According to the URA, there were 121 freight companies, some of them connected to the Army, which had been mysteriously licensed to operate unscheduled flights between Uganda and Congo. At the time, Maj.-Gen. Jeje Odongo, a senior officer in the Ugandan People's Defense Forces, promised full cooperation.

Zimbabwe - Kabila's ally in trying to thwart the Rwanda- and Uganda-backed insurgency - has faced similar accusations.

According to mining industry officials, Zimbabwean President Robert Mugabe has interests in his state-controlled Societe' Miniere de Bakwanga (MIBA). In the town of Mbuji-Mayi, MIBA operates Congo's largest industrial diamond mine, with an annual production of $400 million.

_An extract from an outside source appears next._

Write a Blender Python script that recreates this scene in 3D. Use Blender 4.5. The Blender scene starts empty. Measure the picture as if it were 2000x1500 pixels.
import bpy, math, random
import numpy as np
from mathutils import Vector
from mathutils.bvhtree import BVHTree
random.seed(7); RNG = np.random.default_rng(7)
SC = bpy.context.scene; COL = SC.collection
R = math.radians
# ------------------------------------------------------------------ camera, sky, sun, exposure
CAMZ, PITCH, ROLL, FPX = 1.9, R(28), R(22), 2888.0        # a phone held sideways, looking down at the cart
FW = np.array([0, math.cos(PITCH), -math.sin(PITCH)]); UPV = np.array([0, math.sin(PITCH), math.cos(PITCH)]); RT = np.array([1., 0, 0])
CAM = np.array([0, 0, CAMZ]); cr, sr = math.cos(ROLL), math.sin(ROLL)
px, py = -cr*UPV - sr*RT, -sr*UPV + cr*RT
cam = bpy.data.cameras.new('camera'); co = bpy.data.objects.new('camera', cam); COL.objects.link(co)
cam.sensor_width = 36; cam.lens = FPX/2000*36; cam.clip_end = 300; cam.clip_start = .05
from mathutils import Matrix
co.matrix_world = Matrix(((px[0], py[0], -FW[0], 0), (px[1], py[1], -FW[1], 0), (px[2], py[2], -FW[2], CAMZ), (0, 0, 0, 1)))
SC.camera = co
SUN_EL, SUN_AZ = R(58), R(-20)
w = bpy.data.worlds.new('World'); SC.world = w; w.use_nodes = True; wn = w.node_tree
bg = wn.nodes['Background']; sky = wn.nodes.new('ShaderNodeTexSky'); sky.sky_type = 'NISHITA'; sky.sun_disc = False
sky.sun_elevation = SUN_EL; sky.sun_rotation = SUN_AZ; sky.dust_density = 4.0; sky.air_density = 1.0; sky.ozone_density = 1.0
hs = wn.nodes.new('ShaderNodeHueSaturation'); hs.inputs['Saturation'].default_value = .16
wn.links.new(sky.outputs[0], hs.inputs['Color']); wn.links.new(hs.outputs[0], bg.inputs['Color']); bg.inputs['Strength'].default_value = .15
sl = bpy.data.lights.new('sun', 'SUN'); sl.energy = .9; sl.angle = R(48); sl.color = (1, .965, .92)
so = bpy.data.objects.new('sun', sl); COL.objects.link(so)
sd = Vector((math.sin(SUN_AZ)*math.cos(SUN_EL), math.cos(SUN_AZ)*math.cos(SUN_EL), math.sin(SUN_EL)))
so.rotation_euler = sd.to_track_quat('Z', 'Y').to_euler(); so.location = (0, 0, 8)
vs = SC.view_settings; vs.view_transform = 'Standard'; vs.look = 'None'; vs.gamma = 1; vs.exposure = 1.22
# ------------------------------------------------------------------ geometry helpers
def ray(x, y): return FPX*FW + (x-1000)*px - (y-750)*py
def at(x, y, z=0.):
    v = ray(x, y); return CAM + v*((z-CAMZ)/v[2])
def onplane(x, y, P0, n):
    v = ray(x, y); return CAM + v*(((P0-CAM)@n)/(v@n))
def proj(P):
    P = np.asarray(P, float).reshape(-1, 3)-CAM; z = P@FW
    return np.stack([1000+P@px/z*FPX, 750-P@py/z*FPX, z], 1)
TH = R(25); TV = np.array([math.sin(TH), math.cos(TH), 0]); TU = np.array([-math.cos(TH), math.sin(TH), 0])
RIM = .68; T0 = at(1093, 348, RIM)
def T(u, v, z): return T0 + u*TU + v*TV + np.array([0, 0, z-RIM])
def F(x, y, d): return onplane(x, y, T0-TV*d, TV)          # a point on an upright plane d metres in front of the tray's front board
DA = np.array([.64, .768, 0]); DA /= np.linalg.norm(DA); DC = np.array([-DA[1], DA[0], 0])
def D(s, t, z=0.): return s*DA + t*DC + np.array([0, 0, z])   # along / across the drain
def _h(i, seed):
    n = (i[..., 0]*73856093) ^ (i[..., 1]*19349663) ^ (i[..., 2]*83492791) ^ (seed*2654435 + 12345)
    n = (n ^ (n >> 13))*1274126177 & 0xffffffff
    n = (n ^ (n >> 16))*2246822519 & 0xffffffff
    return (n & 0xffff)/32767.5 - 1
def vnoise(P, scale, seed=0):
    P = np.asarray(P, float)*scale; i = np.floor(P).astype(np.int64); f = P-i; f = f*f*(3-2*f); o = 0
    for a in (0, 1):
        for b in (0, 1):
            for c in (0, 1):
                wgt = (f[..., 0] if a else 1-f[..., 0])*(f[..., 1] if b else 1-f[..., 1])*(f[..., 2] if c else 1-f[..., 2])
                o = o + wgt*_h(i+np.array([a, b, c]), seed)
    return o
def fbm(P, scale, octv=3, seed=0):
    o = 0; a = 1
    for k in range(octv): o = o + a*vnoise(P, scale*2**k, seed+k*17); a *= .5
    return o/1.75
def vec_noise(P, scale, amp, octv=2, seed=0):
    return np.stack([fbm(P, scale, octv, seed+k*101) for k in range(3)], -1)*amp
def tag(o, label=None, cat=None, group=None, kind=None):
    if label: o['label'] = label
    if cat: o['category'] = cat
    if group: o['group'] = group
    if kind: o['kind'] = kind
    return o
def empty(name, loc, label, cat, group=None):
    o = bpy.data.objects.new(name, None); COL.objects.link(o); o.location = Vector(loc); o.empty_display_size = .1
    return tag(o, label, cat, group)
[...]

The mining officials also say Mr. Mugabe has an interest in the Generales des Carrieres et des Mines, Congo's state-owned mining company.

Soon after the beginning of the war, the management of this mine was transferred to Billy Rautenbach, a white Zimbabwean who is based in South Africa. Over the past year, South African and Belgian press reports have linked Mr. Rautenbach to the Mugabe family. Rautenbach, however, has denied ever meeting President Mugabe.

Before the war, Kabila owed the Zimbabwe Defense Industries an estimated $40 to $200 million. Experts say that debt has at least doubled in the past year.